Friday, 9 November 2012

Digital 'Painting'...and unforseen circumstances of the educational kind...

An interesting thing happened on my way to starting my final artwork...

My painting 'Master' and I were hijacked on the beach into filling supervisory roles for the Pac Paradise Year 6 surf awareness lesson(s) due to...well, the myriad of things that can happen when organising an excursion of this kind...very 'education-al'.

So blue cards and current first aid  presented it was off into a metre plus rising swell on a dead low tide with collapsing sandbars, flash rips, freak waves and 60+ enthusiastic kids trusting us with their lives, oblivious to the extreme trepidation of their 'lifeguards'. Images of my dear friend Paul Simpson sacrificing his own life to save his students a year or so ago at Jan Juc/Bells Beach, mutating the mental pictures I'd conjured during meditation of a tranquil assortment of curves and colours, into a hectic colour discord of juxtapositioned, non complementary colours representing my negative mental vibrations!
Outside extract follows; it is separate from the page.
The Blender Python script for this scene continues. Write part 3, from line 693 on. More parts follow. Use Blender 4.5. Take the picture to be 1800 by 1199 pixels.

And then it was over and the kids had a ball! Some novelty value for some of them having the guy they are usually hassling for waves armed with their toothpick surfboards, participating in their school lesson and 'talking like a real teacher' (From the mouths of babes?!) But this 'real teacher' could barely hold the tea pot steady let alone learn brushwork so decided to find a nice quiet place and do a bit of reflection and planning of the piece rather than 'wing it' on the strength of my 'undiscovered creative genius'. (Theres a reference to that somewhere in the readings but I'll have to revisit it later!).

So long story quickly concluded, I started mucking around with concept maps of my canvases and inserted scanned copies of the curves we drew using those tools (?) in class on Monday. From there I had the inspiration to have a splash (pun intended) at using Microsoft Paint to throw in some shades from the colour wheel to see what eventuated...

Well it so turns out that my experiment has very much informed what my final piece will actually look like now, so I can only give a sneak preview of the initial stages and leave you to see if you find Paint a useful planning tool for works involving abstract and cubism. Myself I found it quite invigorating in creating a work from the "Gordon rattled after a day looking after 60 kids in dangerous surf conditions-ism" art movement.!!!